You get 251 from the first program because (unsigned char)-5 is 251 then you print it like a signed decimal digit. It gets promoted to 4 bytes instead of 1, and those bits are 0, so the number looks like 0000...251 (where the 251 is binary, I just didn't convert it).
You get -5 from the second program because (unsigned int)-5 is some large value, but casted to an int, it's -5. It gets treated like an int because of the way you use printf.
Use the format specifier %ud to print unsigned decimal values.

What you're seeing is the result of how the underlying machine is representing the numbers how the C standard defines signed to unsigned type conversions (for the arithmetic) and how the underlying machine is representing numbers (for the result of the undefined behavior at the end).
When I originally wrote my response I had assumed that the C standard didn't explicitly define how signed values should be converted to unsigned values, since the standard doesn't define how signed values should be represented or how to convert unsigned values to signed values when the range is outside that of the signed type.
However, it turns out that the standard does explicitly define that when converting from negative signed to positive unsigned values. In the case of an integer, a negative signed value x will be converted to UINT_MAX+1-x, just as if it were stored as a signed value in two's complement and then interpreted as an unsigned value.
So when you say:
unsigned char a;
unsigned char b;
unsigned int c;
a = 0;
b = -5;
c = a + b;
b's value becomes 251, because -5 is converted to an unsigned type of value UCHAR_MAX-5+1 (255-5+1) using the C standard. It's then after that conversion that the addition takes place. That makes a+b the same as 0 + 251, which is then stored in c. However, when you say:
unsigned char a;
unsigned char b;
unsigned int c;
a = 0;
b = 5;
c = (a-b);
printf("c dec: %d\n", c);
In this case, a and b are promoted to unsigned ints, to match with c, so they remain 0 and 5 in value. However 0 - 5 in unsigned integer math leads to an underflow error, which is defined to result in UINT_MAX+1-5. If this had happened before the promotion, the value would be UCHAR_MAX+1-5 (i.e. 251 again).
However, the reason you see -5 printed in your output is a combination of the fact that the unsigned integer UINT_MAX-4 and -5 have the same exact binary representation, just like -5 and 251 do with a single-byte datatype, and the fact that when you used "%d" as the formatting string, that told printf to interpret the value of c as a signed integer instead of an unsigned integer.
Since a conversion from unsigned values to signed values for invalid values isn't defined, the result becomes implementation specific. In your case, since the underlying machine uses two's complement for signed values, the result is that the unsigned value UINT_MAX-4 becomes the signed value -5.

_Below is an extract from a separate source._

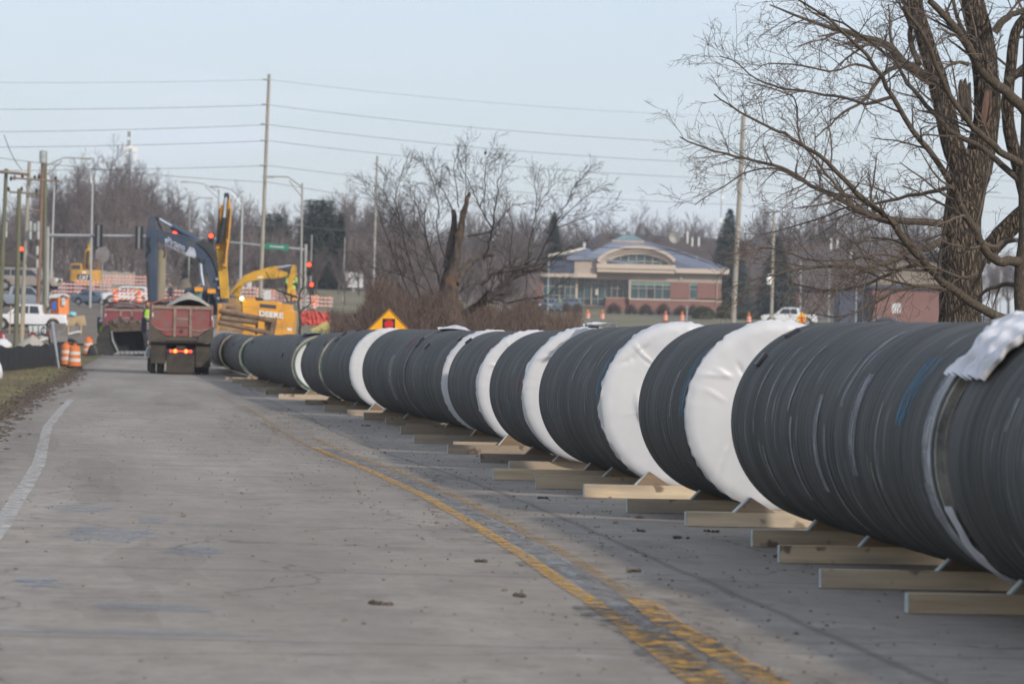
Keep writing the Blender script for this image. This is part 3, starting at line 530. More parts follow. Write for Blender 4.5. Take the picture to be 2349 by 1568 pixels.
crumple('plastic_sheet', 'small white plastic scrap bunched on top of the grouted pipe joint', 71.7, 72.4, 106, 70, .875, .08, 5, 40, 8)
crumple('plastic_sheet', 'small white plastic tuft on top of the big ragged-capped pipe', 49.5, 50.2, 98, 74, .875, .08, 9, 40, 8)
crumple('plastic_sheet', 'black rubber flap lying over the top of the pipe under the bicycle sign', 108.6, 112, 112, 80, .82, .12, 11, 30, 8).data.materials[0] = m_blk2

# ---------------------------------------------------------------- timbers and wedges
TIM = [(2.57,24.6,0),(2.2,26.9,0),(2.11,29.8,0),(2.04,32.0,0),(1.63,35.2,0),(1.17,37.8,0),(.81,41.3,0),(.31,43.8,0),(-.19,46.5,0),(.0,50.4,1),(-.41,54.0,1),(-.94,58.5,2),(-1.59,63.8,1),(-1.97,69.2,2),(-2.46,75.8,1),(-3.03,79.4,1),(-3.51,82.7,1),(-4.24,87.3,1),(-5.16,96.4,1),(-6.36,105.3,1),(-7.2,112.8,1),(-7.9,118.7,1),(-9.0,128.1,1),(-9.9,136,1),(-10.6,142.5,1)]
ORD = 'nearest second third fourth fifth sixth seventh eighth ninth tenth eleventh twelfth thirteenth fourteenth fifteenth sixteenth seventeenth eighteenth nineteenth twentieth 21st 22nd 23rd 24th 25th'.split()
for i, (x, y, k) in enumerate(TIM):
    sl_ = (ip(AX, y + 4) - ip(AX, y - 4)) / 8; an = math.atan(sl_); rd = R2(i * 3 + 1); hh = rd.uniform(.125, .15); w = rd.uniform(.085, .10); L = 2.5
    ca, sa = cos(an), sin(an); z = gz(x, y) + .003
    cx0, cy0 = x + ca * L / 2, y - sa * -1 * 0 + (-sa) * -1 * 0 + (sl_ * L / 2) * 1
    dirx = Vector((1, -sl_ * -1, 0)).normalized()
    # bearer axis is square to the pipe axis (pipe runs along (sl_,1))
    bx = Vector((1, -sl_, 0)).normalized(); by = Vector((sl_, 1, 0)).normalized()
    if sl_ < 0: pass
    root = thing('timber_bearer', f"{'pale pine' if k == 0 else 'weathered grey-brown'} timber bearer under the pipes, {ORD[i]} counting back from the camera", 'timber', (x, y, z), 'timber bearers laid across the road under the pipes')
    root.rotation_euler = (0, 0, math.atan2(bx.y, bx.x) + rd.uniform(-.05, .05)); ORG[root.name] = Vector((0, 0, 0)); wm = m_wood if k == 0 else m_woodg
    mb = MB(); mb.box((L / 2 + .004, 0, hh / 2), (L, w, hh)); mb.build('beam', wm, root)
    mb = MB(); mb.box((0, 0, hh / 2), (.006, w - .004, hh - .004)); mb.build('painted_end', m_endg, root)
    if k == 2: mb = MB(); mb.box((L / 2 + .1, .16, hh / 2 + .04), (L, w, hh)); mb.build('second_beam', m_woodg, root)
    # wedge near where the pipe rests
    off = (ip(AX, y) - x)
    if off > .3:
        c = off / max(.9, bx.x) - rd.uniform(.30, .42); h = rd.uniform(.13, .18); t = .045
        wd = thing('wedge_block', f"brown triangular timber wedge on the {ORD[i]} bearer counting back from the camera", 'wedge', root.location, 'timber wedges chocking the pipes'); wd.rotation_euler = root.rotation_euler; ORG[wd.name] = Vector((0, 0, 0))
        p = [(c - .16, -t, hh), (c - .13, -t, hh), (c + .02, -t, hh + h), (c - .012, -t, hh + h)]
        mb = MB(); mb.prism([(c - .13, -t, hh + .001), (c + .24, -t, hh + .001), (c + .01, -t, hh + h)], (0, 2 * t, 0)); mb.build('block', m_wedge, wd)
        mb = MB(); mb.prism([(c - .15, -t, hh + .001), (c - .132, -t, hh + .001), (c + .008, -t, hh + h), (c - .01, -t, hh + h)], (0, 2 * t, 0)); mb.build('painted_face', m_endg, wd)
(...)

The only reason this doesn't happen in the first program because an unsigned int and a signed int can both represent 251, so converting between the two is well defined and using "%d" or "%u" doesn't matter. In the second program, however, it results in undefined behavior and becomes implementation specific since your value of UINT_MAX-4 went outside the range of an signed int.
What's happening under the hood
It's always good to double check what you think is happening or what should happen with what's actually happening, so let's look at the assembly language output from the compiler now to see exactly what's going on. Here's the meaningful part of the first program:
mov BYTE PTR [rbp-1], 0 ; a becomes 0
mov BYTE PTR [rbp-2], -5 ; b becomes -5, which as an unsigned char is also 251
movzx edx, BYTE PTR [rbp-1] ; promote a by zero-extending to an unsigned int, which is now 0
movzx eax, BYTE PTR [rbp-2] ; promote b by zero-extending to an unsigned int which is now 251
add eax, edx ; add a and b, that is, 0 and 251
Notice that although we store a signed value of -5 in the byte b, when the compiler promotes it, it promotes it by zero-extending the number, meaning it's being interpreted as the unsigned value that 11111011 represents instead of the signed value. Then the promoted values are added together to become c. This is also why the C standard defines signed to unsigned conversions the way it does -- it's easy to implement the conversions on architectures that use two's complement for signed values.
Now with program 2:
mov BYTE PTR [rbp-1], 0 ; a = 0
mov BYTE PTR [rbp-2], 5 ; b = 5
movzx edx, BYTE PTR [rbp-1] ; a is promoted to 32-bit integer with value 0
movzx eax, BYTE PTR [rbp-2] ; b is promoted to a 32-bit integer with value 5
mov ecx, edx
sub ecx, eax ; a - b is now done as 32-bit integers resulting in -5, which is '4294967291' when interpreted as unsigned
We see that a and b are once again promoted before any arithmetic, so we end up subtracting two unsigned ints, which leads to a UINT_MAX-4 due to underflow, which is also -5 as a signed value. So whether you interpret it as a signed or unsigned subtraction, due to the machine using two's complement form, the result matches the C standard without any extra conversions.

Assigning a negative number to an unsigned variable is basically breaking the rules. What you're doing is converting the negative number to a large positive number. You're not even guaranteed, technically, that the conversion is the same from one processor to another -- on a 1's complement system (if any still existed) you'd get a different value, eg.
So you get what you get. You can't expect signed algebra to still apply.